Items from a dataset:
════════════════
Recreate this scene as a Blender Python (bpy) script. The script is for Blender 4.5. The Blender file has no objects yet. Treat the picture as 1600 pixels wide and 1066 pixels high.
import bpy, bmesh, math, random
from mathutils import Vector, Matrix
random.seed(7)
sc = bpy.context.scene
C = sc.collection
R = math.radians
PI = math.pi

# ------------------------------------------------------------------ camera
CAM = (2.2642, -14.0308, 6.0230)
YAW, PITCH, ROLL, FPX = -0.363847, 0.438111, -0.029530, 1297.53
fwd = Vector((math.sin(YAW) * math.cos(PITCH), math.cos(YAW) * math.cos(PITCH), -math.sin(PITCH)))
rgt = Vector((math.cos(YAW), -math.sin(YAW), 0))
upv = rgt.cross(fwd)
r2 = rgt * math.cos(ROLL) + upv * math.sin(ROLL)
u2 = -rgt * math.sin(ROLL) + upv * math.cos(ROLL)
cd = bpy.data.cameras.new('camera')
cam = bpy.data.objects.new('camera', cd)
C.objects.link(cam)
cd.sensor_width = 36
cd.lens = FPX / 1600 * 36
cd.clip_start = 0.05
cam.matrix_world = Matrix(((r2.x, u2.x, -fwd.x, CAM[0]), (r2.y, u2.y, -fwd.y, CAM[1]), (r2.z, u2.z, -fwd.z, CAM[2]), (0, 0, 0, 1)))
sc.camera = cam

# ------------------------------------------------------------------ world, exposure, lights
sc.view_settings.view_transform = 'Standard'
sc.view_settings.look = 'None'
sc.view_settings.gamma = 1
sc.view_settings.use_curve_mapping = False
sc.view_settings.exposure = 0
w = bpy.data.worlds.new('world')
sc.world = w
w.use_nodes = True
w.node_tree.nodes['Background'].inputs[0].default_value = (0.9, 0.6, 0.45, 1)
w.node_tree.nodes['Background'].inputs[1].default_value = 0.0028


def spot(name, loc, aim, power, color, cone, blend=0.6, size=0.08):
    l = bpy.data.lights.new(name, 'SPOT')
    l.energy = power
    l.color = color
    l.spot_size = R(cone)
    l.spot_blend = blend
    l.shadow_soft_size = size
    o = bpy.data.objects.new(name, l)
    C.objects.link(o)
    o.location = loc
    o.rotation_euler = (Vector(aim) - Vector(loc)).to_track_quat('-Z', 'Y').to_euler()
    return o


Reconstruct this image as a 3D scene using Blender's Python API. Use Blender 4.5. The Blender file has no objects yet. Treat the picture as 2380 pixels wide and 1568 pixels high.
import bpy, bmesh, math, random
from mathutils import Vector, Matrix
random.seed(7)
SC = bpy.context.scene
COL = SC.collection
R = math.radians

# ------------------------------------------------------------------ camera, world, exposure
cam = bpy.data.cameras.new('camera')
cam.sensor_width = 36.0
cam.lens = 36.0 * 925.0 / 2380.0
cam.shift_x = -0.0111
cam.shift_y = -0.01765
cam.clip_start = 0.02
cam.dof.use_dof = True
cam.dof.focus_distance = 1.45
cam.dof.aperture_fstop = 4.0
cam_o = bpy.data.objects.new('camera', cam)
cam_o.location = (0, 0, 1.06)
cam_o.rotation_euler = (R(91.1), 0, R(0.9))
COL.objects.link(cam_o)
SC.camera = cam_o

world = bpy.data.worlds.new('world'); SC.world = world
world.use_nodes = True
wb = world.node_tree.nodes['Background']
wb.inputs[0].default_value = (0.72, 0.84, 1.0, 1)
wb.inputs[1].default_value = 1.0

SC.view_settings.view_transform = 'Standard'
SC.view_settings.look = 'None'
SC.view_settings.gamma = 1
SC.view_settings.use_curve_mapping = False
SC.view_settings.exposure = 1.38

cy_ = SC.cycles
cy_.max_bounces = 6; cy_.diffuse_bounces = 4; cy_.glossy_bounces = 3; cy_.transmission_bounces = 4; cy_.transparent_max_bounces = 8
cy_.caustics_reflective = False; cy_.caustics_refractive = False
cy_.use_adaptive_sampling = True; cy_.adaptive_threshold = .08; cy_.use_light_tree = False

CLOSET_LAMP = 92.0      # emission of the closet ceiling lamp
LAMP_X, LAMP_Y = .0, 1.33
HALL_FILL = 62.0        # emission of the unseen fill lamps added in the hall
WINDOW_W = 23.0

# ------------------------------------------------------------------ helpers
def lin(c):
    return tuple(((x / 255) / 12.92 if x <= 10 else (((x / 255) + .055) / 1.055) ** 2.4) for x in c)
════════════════
## [WHAT YOU NEED TO DO]
All lines from the one that contains "Reconstruct this image" through the end of the material are to be quoted exactly, with both ends included.

## [WRITTEN RESPONSE]
Reconstruct this image as a 3D scene using Blender's Python API. Use Blender 4.5. The Blender file has no objects yet. Treat the picture as 2380 pixels wide and 1568 pixels high.
import bpy, bmesh, math, random
from mathutils import Vector, Matrix
random.seed(7)
SC = bpy.context.scene
COL = SC.collection
R = math.radians

# ------------------------------------------------------------------ camera, world, exposure
cam = bpy.data.cameras.new('camera')
cam.sensor_width = 36.0
cam.lens = 36.0 * 925.0 / 2380.0
cam.shift_x = -0.0111
cam.shift_y = -0.01765
cam.clip_start = 0.02
cam.dof.use_dof = True
cam.dof.focus_distance = 1.45
cam.dof.aperture_fstop = 4.0
cam_o = bpy.data.objects.new('camera', cam)
cam_o.location = (0, 0, 1.06)
cam_o.rotation_euler = (R(91.1), 0, R(0.9))
COL.objects.link(cam_o)
SC.camera = cam_o

world = bpy.data.worlds.new('world'); SC.world = world
world.use_nodes = True
wb = world.node_tree.nodes['Background']
wb.inputs[0].default_value = (0.72, 0.84, 1.0, 1)
wb.inputs[1].default_value = 1.0

SC.view_settings.view_transform = 'Standard'
SC.view_settings.look = 'None'
SC.view_settings.gamma = 1
SC.view_settings.use_curve_mapping = False
SC.view_settings.exposure = 1.38

cy_ = SC.cycles
cy_.max_bounces = 6; cy_.diffuse_bounces = 4; cy_.glossy_bounces = 3; cy_.transmission_bounces = 4; cy_.transparent_max_bounces = 8
cy_.caustics_reflective = False; cy_.caustics_refractive = False
cy_.use_adaptive_sampling = True; cy_.adaptive_threshold = .08; cy_.use_light_tree = False

CLOSET_LAMP = 92.0      # emission of the closet ceiling lamp
LAMP_X, LAMP_Y = .0, 1.33
HALL_FILL = 62.0        # emission of the unseen fill lamps added in the hall
WINDOW_W = 23.0

# ------------------------------------------------------------------ helpers
def lin(c):
    return tuple(((x / 255) / 12.92 if x <= 10 else (((x / 255) + .055) / 1.055) ** 2.4) for x in c)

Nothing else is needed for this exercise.